The foremen have taken over the factory now and the labor force is made up
of escapees from the asylum. For over sixty years, the asylum has been
burning in its own oil, its own fat.

Today I
read an interview with a famous and shrewd Latin American author. They ask
him to name three people he admires. He replies: Nelson Mandela, Gabriel
García Márquez and Mario Vargas Llosa. With that answer as a starting point,
you could write a whole thesis about the current state of Latin American
literature. The casual reader might wonder what links those three figures.

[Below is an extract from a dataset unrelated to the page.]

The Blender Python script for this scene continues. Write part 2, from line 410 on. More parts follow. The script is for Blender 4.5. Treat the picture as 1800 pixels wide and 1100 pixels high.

There is something that links two of them: the Nobel Prize. And there is
something more that links all three: years ago they were all left wing. They
probably all admire the voice of Miriam Makeba. All three have probably
danced to her catchy hit song “Pata-pata,” García Márquez and Vargas Llosa
in colorful Latin American apartments, Mandela in the solitude of his prison
cell. All three have made way for deplorable heirs: the clear and
entertaining epigones of García Márquez and Vargas Llosa, and, in the case
of Mandela, the indescribable Thabo Mbeki, the current president of South
Africa, who denies the existence of AIDS. How could anyone name those three, without
batting an eyelid, as the figures he most admires? Why not Bush, Putin and
Castro? Why not Mullah Omar, Haider and Berlusconi? Why not Sánchez Dragó,
Sánchez Dragó and Sánchez Dragó, disguised as the Holy Trinity?